Image Comics does it again with this spy thriller graphic novel collection set, improbably, on the slopes of Mount Everest. High Crimes involves a strung-out former Olympic snowboarder who now ekes by in Kathmandu ransoming bodies left on Everest when American secret agents force her to climb Everest in pursuit of vital intelligence. Zan Jansen is bad ass heroine, a former professional athlete struggling with addiction and depression, who reinvents herself by gambling with her life. Also I love the honest acknowledgement that the hero of most action movies would need to be an Olympian. It’s gruesome, gritty action that’s great for a weekend thrill.

This comic is fast-paced and  gets personal real fast. Surprisingly for an adventure thriller, Zan’s obsession with drugs and her self-loathing over addictions drives her to fight past the government agents chasing her. Addiction seems like a character dilemma that shouldn’t fit, but it actually drives Zan down to the point where she’s willing to get in the gutter with anyone for the next (no pun intended) high. Discovering military intelligence on corpse, brings subtle questions of honor and necessary evils into Zan’s depressed existence. As she has fallen from the peak of excellence, she becomes forced to face real sacrifice for country and moral compromise set against the terrifying beauty of the mountain.

And the mountain looks so pretty. All the art is so pretty. But really, though, Ibrahim Moustafa provides from gritty, classically good comic art. The dark, jagged lines set the violence tone against an exotic, dreamy landscape. Moustafa’s art adds a harsh edge to, for many, an unattainable dream – climbing the tallest mountain in the world – and adds a constant reminder of the danger involved. Slick, but still dangerous, watching the action red shift when crampon hits skull is a delight. While remaining a far cry from slasher territory, there’s plenty of gore and violence to satisfy bloodthirsty readers.

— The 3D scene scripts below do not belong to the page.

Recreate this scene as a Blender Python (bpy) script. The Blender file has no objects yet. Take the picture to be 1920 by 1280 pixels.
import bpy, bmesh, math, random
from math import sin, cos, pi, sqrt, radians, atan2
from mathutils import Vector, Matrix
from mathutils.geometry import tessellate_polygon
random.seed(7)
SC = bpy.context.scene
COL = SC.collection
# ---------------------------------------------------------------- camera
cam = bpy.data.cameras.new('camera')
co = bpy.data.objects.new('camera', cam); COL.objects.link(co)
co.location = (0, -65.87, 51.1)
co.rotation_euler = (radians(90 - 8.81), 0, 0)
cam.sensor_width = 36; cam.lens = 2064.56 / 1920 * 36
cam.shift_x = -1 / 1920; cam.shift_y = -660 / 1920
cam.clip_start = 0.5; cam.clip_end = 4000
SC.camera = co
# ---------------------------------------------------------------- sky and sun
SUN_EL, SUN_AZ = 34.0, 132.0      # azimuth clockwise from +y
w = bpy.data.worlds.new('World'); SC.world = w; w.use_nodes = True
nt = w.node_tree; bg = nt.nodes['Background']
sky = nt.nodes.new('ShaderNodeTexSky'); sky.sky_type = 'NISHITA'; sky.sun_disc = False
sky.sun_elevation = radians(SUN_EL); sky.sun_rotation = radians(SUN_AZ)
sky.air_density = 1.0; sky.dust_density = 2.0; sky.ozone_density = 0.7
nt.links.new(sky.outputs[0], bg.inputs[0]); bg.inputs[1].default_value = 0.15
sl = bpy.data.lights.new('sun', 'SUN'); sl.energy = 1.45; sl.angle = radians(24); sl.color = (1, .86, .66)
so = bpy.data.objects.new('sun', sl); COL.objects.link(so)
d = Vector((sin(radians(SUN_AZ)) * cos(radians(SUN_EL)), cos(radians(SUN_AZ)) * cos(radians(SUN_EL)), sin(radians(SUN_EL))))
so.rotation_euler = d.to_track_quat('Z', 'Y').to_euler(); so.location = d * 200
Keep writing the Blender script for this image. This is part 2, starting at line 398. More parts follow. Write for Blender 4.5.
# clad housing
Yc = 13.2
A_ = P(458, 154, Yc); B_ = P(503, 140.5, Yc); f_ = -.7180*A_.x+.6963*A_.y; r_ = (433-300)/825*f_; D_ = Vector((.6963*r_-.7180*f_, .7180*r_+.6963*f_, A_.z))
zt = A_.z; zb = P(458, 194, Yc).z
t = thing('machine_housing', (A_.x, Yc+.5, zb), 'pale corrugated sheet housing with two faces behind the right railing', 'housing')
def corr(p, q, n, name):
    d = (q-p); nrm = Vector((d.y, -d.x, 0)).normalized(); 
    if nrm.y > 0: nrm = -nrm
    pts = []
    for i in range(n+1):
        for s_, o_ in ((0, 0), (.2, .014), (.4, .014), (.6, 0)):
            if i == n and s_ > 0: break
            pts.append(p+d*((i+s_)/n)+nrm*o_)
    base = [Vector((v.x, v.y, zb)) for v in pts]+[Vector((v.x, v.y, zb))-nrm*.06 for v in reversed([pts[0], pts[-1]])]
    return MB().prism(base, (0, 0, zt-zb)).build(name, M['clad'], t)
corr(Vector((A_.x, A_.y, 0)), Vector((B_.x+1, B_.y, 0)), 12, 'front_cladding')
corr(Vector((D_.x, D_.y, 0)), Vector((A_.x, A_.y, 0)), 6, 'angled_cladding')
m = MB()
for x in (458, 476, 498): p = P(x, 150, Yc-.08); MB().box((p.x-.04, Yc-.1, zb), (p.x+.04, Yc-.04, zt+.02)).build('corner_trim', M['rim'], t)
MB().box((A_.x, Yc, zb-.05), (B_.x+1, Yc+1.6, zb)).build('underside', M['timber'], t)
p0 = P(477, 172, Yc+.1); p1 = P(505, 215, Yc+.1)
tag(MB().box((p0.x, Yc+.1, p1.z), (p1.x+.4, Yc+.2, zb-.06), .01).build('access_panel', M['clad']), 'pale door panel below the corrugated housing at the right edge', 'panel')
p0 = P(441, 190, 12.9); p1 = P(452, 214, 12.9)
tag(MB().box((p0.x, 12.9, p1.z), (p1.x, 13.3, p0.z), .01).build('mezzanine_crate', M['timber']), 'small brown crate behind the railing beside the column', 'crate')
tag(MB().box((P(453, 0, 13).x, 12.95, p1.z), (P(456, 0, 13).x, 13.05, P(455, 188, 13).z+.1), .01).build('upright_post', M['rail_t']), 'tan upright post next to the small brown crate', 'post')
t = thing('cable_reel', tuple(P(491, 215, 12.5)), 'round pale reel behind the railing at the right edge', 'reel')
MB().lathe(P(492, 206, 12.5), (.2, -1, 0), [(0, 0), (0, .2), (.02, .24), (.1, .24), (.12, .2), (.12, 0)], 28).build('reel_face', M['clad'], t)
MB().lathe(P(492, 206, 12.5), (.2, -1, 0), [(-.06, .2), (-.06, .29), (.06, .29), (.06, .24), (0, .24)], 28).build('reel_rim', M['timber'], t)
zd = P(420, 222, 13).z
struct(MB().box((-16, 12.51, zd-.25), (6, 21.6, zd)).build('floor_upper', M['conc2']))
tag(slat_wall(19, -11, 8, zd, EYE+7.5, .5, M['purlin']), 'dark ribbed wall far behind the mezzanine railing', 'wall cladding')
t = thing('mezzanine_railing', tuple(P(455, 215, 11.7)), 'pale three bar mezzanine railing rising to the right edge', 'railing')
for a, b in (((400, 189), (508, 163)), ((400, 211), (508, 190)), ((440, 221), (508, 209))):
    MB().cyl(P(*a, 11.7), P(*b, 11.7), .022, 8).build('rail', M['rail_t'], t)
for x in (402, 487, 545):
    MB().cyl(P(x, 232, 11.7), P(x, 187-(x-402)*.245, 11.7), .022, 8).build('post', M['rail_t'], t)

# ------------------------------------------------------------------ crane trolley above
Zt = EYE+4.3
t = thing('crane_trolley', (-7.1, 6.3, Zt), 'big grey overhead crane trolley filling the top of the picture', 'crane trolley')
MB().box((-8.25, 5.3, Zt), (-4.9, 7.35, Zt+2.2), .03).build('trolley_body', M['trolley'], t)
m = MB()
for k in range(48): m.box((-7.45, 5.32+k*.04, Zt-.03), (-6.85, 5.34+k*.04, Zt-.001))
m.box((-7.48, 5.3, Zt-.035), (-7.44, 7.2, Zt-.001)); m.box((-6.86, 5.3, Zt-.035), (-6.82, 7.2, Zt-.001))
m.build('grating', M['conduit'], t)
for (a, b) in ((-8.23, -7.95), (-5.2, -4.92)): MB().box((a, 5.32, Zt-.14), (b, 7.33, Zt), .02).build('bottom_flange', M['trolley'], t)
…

High Crimes recalls those good old action days of yore when Arnold Schwarzenegger or Sylvester Stallone or Chuck Norris would randomly be somewhere exotic blowing anything at all up, but mostly for the exotic locales and gunfights. It’s an action comic, and an adventure story, so while the character fits in nicely, the alternating viewpoint of the dead spy seems a little too constructed sometimes. And while Zan certainly creates enough problems for herself, a villain far more memorable than a sneering G-Man would have taken High Crimes to the next level.

Overall, High Crimes provides a near perfect escape for the weekend. Soak in that beautiful line work that lays out the Himalayan landscape, even as Zan struggles with personal redemption. The character driven plot might rely too heavily on goonish villainy, but the splashy actions and thrilling pace more than manage to carry it. I am reviewing the first trade paperback edition, and hoping to get the word out a little about this miniseries. I had never heard of High Crimes, which originally ran back in 2014-15, but I am happy that I ran into this brand new edition that came to press in February.

Be sure to check out Christopher Sebela, Ibrahim Moustafa, and Image Comics for upcoming projects!

Three out of five stars

Page count: 200

Favorite quote: “All I am is a machine, putting one foot I can’t feel in front of the other.”